Hungary's government has extended a price cap on fuel and some basic food items by two more months as consumer prices continue to rise in the Central European country, the prime minister said Wednesday.
Prime Minister Viktor Orban said in a Facebook video that the cap on gasoline and diesel prices, which the government fixed in November at 480 Hungarian forints ($1.33) per liter, would continue until July 1. The cap on fuel prices was set to expire on Sunday, and this was the government's second extension.
A limit in place since Feb. 1 on the price of basic food items such as sugar, flour, sunflower oil, pork legws and chicken breasts will also remain in place until July 1, Orban said. Hungarian retailers are required to keep the prices of those products at or below where they stood on Oct. 15, 2021, and must ensure the items remain in stock.
Hungary's government implemented the price caps in response to surging inflation and record weakness of the forint against the euro. Inflation in Hungary reached 8.5% in March, and the country's central bank predicted this week it could exceed 9% by year's end.
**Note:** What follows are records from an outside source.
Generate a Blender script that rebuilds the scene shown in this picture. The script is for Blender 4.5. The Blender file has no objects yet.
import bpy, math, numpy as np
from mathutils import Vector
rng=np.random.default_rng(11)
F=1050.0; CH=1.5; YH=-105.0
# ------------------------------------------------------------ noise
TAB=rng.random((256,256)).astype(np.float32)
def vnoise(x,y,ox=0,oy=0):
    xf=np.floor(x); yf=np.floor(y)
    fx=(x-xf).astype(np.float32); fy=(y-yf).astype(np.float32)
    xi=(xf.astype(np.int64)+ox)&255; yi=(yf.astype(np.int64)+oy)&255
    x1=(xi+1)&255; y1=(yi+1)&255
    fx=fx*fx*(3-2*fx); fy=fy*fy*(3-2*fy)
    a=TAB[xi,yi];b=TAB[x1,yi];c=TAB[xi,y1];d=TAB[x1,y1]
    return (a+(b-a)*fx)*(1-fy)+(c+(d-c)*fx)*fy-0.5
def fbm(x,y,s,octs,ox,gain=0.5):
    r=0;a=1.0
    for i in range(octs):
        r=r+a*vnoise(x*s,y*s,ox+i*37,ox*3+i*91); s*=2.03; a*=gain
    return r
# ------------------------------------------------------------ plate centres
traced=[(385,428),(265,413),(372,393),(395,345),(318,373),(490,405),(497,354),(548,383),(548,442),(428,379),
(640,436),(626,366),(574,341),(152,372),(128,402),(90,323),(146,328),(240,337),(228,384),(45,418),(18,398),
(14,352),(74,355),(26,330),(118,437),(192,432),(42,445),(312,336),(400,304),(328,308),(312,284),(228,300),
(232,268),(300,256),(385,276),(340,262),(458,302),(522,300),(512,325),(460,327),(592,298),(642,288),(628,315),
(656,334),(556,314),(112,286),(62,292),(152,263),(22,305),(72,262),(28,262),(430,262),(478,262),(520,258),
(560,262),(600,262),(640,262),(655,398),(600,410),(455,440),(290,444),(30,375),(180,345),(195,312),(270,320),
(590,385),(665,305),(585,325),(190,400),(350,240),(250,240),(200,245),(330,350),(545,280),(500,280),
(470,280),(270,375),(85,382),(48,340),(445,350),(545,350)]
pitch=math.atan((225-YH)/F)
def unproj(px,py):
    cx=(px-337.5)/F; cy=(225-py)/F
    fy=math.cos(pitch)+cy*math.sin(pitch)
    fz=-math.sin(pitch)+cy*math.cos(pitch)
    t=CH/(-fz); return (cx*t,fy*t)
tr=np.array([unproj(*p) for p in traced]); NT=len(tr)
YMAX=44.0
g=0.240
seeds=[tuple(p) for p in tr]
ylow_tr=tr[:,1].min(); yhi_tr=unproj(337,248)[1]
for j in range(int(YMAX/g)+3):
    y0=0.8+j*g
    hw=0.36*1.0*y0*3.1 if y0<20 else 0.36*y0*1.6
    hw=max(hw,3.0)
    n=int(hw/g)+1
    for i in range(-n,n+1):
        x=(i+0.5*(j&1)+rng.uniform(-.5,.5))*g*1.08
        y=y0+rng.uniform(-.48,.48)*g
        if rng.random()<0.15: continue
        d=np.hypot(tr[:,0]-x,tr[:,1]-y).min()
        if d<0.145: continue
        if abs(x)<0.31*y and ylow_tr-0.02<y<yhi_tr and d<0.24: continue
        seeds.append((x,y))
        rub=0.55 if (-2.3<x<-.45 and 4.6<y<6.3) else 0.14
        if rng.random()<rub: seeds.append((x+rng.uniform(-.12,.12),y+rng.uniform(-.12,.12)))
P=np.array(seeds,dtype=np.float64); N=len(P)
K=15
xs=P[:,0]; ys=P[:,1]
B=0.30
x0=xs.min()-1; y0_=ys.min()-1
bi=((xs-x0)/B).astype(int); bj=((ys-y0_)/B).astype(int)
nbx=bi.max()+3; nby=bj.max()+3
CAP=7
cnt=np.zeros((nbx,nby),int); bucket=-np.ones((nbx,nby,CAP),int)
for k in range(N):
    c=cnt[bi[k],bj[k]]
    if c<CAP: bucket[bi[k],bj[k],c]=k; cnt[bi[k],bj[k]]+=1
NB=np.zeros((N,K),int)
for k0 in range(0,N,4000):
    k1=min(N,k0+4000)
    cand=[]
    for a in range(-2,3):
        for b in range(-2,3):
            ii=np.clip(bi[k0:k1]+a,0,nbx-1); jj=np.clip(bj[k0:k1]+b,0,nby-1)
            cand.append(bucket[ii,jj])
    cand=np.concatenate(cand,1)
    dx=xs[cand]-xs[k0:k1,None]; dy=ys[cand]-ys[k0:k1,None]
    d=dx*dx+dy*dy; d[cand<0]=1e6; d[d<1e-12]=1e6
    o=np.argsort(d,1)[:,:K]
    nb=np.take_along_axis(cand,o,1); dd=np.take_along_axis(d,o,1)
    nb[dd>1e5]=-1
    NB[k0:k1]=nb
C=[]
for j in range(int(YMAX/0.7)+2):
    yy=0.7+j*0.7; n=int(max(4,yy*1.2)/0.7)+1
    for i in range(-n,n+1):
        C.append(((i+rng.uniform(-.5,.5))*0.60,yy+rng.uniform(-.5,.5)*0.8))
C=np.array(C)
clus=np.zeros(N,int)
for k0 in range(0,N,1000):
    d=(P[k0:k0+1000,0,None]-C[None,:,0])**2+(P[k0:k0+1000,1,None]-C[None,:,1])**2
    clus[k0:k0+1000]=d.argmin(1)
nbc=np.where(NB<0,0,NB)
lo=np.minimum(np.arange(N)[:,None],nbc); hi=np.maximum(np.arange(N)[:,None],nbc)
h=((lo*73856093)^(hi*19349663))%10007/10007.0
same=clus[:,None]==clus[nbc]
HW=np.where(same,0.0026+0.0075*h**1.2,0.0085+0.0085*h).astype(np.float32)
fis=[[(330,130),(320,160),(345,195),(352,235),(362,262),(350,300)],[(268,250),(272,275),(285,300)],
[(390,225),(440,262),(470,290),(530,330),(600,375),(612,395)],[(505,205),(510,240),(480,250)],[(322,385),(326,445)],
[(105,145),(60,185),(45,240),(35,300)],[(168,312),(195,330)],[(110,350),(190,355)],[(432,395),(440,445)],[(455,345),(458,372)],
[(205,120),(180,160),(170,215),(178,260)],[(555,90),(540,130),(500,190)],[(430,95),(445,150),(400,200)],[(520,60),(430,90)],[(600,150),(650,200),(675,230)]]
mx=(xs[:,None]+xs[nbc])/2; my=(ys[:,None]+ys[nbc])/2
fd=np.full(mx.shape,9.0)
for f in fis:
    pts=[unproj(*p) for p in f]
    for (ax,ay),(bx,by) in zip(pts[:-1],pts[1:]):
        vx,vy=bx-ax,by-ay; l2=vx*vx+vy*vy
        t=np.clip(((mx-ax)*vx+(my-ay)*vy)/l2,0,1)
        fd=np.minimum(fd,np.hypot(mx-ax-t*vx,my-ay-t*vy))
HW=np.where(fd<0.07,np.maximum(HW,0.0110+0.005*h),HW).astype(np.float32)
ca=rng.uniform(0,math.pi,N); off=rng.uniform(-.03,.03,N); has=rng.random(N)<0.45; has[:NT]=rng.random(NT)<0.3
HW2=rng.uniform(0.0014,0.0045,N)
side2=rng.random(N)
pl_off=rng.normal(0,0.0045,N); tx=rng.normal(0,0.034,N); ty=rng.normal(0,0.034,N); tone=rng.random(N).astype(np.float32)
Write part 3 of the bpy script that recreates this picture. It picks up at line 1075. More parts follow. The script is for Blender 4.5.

Energy prices in Europe ballooned further following Russia's invasion of Ukraine. Orban's government has been keen to insulate Hungarians from the economic fallout.
The nationalist prime minister has lobbied heavily against applying European Union sanctions to Russian energy imports, on which Hungary is reliant, to keep down the cost of fuel and household utilities.
“Prices are rising all over Europe, and the main reason is the war,” Orban said Wednesday. “Until the war is over, prices will continue to rise. But we cannot stand by and watch this.”